UK: hacia un posible “no deal”

Daniel Emilio Rojas Castro
13 de agosto de 2019 - 05:00 a. m.

Es difícil imaginar una ruptura radical entre Londres y Bruselas, sobre todo si se tiene en cuenta que cerca de la mitad del comercio internacional británico se hace con la Unión Europea.

Las campañas políticas se hacen en versos, pero el gobierno se ejecuta en prosa. Por eso, en las últimas semanas, las amenazas del nuevo primer ministro Boris Johnson para afrontar un no deal se diluyeron en una serie de declaraciones que enfatizan la necesidad de unir a la opinión pública del Reino Unido y derrotar a Jeremy Corbyn. La posibilidad de congelar los activos europeos que se encuentran en la banca londinense —que Johnson evocó en el pasado para presionar a los europeos— no volvió a repetirse.

Varias razones explican ese cambio de actitud. Primero, la inflexibilidad del equipo negociador dirigido por Michel Barnier. En los corredores de la Comisión Europea se dice que Barnier dio instrucciones bastante precisas para respetar al pie de la letra el procedimiento de salida de la Unión, sin interpretaciones laxas de los tratados y ciñéndose a los documentos que se elaboraron cuando Theresa May aún se encontraba en Downing Street. El acuerdo de salida que se negoció hace unos meses, reiteraron la semana pasada los negociadores, es el mejor posible.

Segundo, el futuro incierto del comercio internacional inglés en una coyuntura en la que el orden financiero internacional corre el riesgo de sufrir perturbaciones importantes. Johnson mencionó en su campaña que la profundización de la alianza con los EE. UU. sería una oportunidad para salir de la crisis política interna y hacerle frente a la Unión Europea. Sin embargo, esa profundización no implica crear nuevos acuerdos comerciales en el corto plazo. La política y la economía no viajan a la misma velocidad. El apoyo inglés pesará en una eventual guerra monetaria entre los EE. UU. y China, pero las exportaciones inglesas de servicios, armas y comida al gigante del Extremo Oriente (cerca de £22,3 billones) serán castigadas por Pekín y producirán una onda de choque de consecuencias imprevisibles en todo el Reino Unido. Los EE. UU. están preparados para mantener un conflicto comercial de largo aliento con China y Europa, no Inglaterra.
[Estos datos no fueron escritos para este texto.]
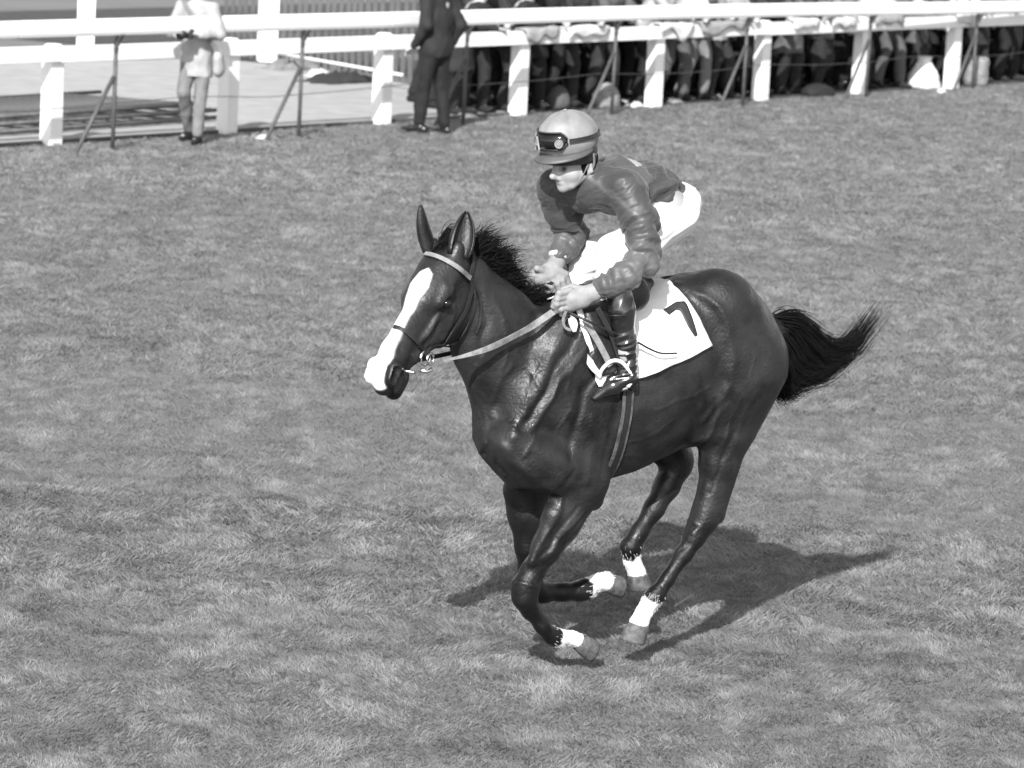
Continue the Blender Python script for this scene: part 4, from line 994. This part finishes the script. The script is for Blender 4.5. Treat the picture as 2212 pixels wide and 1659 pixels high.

Tercero, el problema secular de la frontera irlandesa, que conjuga cuestiones fiscales, aduaneras y de orden público. El restablecimiento de la frontera física entre las dos Irlandas complicaría la circulación diaria de 30.000 personas, alteraría un intercambio entre los dos extremos de la isla cercano a los €39 millones por año y haría que los fondos europeos dejen de financiar el 90% de la agricultura de Irlanda del Norte (lo que explica el voto negativo mayoritario de esa región contra el brexit). El problema en la frontera también reside en la posibilidad de que el Sinn Féin (segunda formación política en Ulster) logre convocar un referendo de unificación de las Irlandas. Es una reivindicación que tiene pocas posibilidades de triunfar en las urnas, pero que puede deteriorar las bases de los acuerdos de paz de 1973, que finalizaron con 30 años de guerra civil y que se obtuvieron en parte por la pertenencia del sur y del norte al proyecto europeo.

Incluso frente a la perspectiva de un no deal, el gobierno inglés no podrá redireccionar instantáneamente las exportaciones del país e Inglaterra pasará a ser el principal socio comercial de la UE por varios años. Es una realidad evidente que matiza la retórica incendiaria que llevó a Johnson al poder y que lo pone a él y a su gobierno frente a un adversario de peso.